Want to help grow empathy and fight self-centeredness?

There have been more than a few reports outlining a decline of empathy, but did you know (or maybe forget that) reading literature can help you experience another person’s life through reading? A recent study found that it is true (wow, I actually wrote that sentence here and probably deserve some shame.. anyways…).

While the story in Psychology Today is centered on business, it must still be true that the stories we tell our children have impact. Read with them, and read them stories that help them see the world for what it is and can be.

If you are in financial distress and can’t see the immediate value, know that in addition, literature can provide a gateway to other humanities, which is leverage that help navigate the world. Earl Shorris, who recently passed away, and whose book, “The Art of Freedom: Teaching the Humanities to the Poor” will be published in 2013, said the following:

Numerous forces—hunger, isolation, illness, landlords, police, abuse, neighbors, drugs, criminals, and racism, among many others—exert themselves on the poor at all times and enclose them, making up a “surround of force” from which, it seems, they cannot escape. I had come to understand that this was what kept the poor from being political and that the absence of politics in their lives was what kept them poor. I don’t mean “political” in the sense of voting in an election but in the way Thucydides used the word: to mean activity with other people at every level, from the family to the neighborhood to the broader community to the city-state.

Read the whole article: Harpers: Earl Shorris: As a weapon in the hands of the restless poor”

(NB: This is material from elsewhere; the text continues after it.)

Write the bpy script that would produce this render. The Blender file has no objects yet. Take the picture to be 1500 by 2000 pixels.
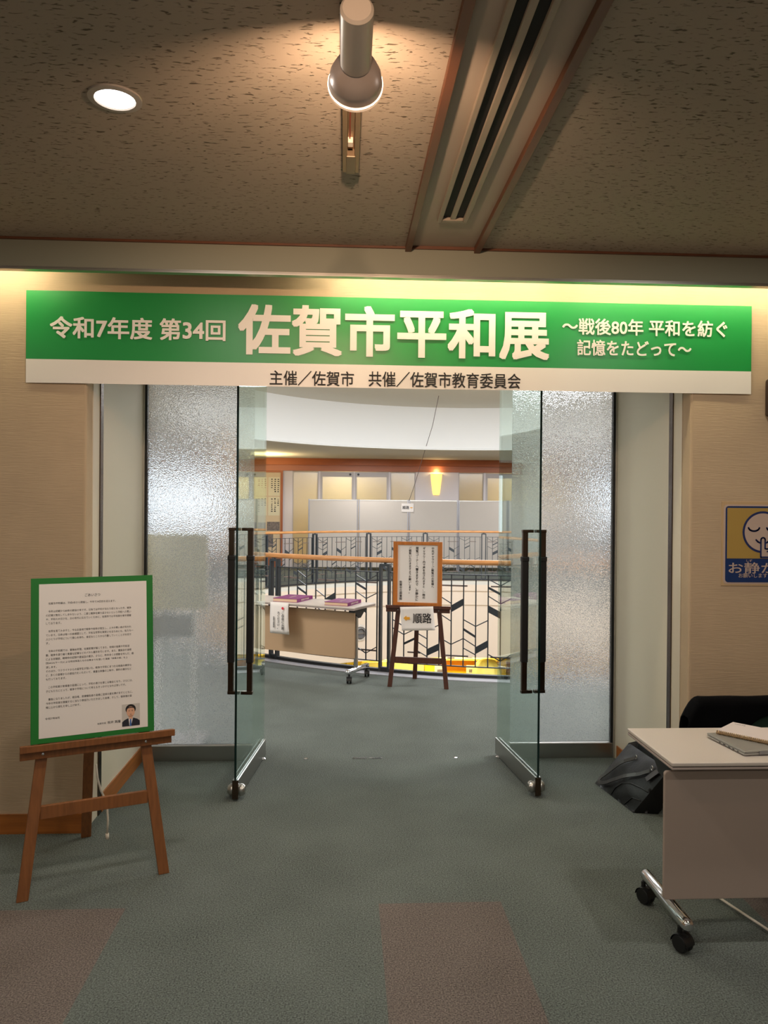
import bpy, bmesh, math, random
from mathutils import Vector, Matrix, noise
random.seed(7)
S = bpy.context.scene
COL = S.collection
V = Vector
PI = math.pi

# ------------------------------------------------------------------ camera, world, exposure
cam_d = bpy.data.cameras.new('camera'); cam = bpy.data.objects.new('camera', cam_d); COL.objects.link(cam)
cam_d.sensor_fit = 'VERTICAL'; cam_d.sensor_height = 36.0; cam_d.lens = 27.0
cam_d.clip_start = 0.05; cam_d.clip_end = 100
_p, _y, _r = -0.00447, 0.05098, 0.00812
_fw = V((math.sin(_y)*math.cos(_p), math.cos(_y)*math.cos(_p), math.sin(_p)))
_rt = V((math.cos(_y), -math.sin(_y), 0)); _up = _rt.cross(_fw)
_r2 = math.cos(_r)*_rt + math.sin(_r)*_up; _u2 = -math.sin(_r)*_rt + math.cos(_r)*_up
cam.matrix_world = Matrix(((_r2.x, _u2.x, -_fw.x, 0), (_r2.y, _u2.y, -_fw.y, 0), (_r2.z, _u2.z, -_fw.z, 1.6), (0, 0, 0, 1)))
S.camera = cam
S.view_settings.view_transform = 'Standard'
try: S.view_settings.look = 'None'
except Exception: pass
S.view_settings.gamma = 1.0
S.view_settings.use_curve_mapping = False
S.view_settings.exposure = 0.0
w = bpy.data.worlds.new('world'); S.world = w; w.use_nodes = True
w.node_tree.nodes['Background'].inputs[0].default_value = (1.0, 0.93, 0.82, 1)
w.node_tree.nodes['Background'].inputs[1].default_value = 0.25
S.cycles.max_bounces = 10; S.cycles.transparent_max_bounces = 16; S.cycles.transmission_bounces = 8
S.cycles.caustics_reflective = False; S.cycles.caustics_refractive = True
S.cycles.sample_clamp_indirect = 4.0
# lamp and added fill strengths
DOWN_W, SPOT_W, COVE_E, TOP_FILL_E, DRUM_FILL_E = 13.0, 30.0, 34.0, 11.0, 8.5
WARM, SPOTC, NEUT, DAY = (1, .86, .70), (1, .66, .42), (1, .93, .84), (1, .97, .93)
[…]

We focus so much on teaching concrete skills in school, as a means to an end, to get a job, but having that as the lone purpose of education is a mistake. I don’t know where I’d be without the books I’d find myself reading way back when. I had thought they were a means to escape whatever was going on my life thru my imagination, and sure, they were, but it turns out they helped me immeasurably in every day life and still do to this day.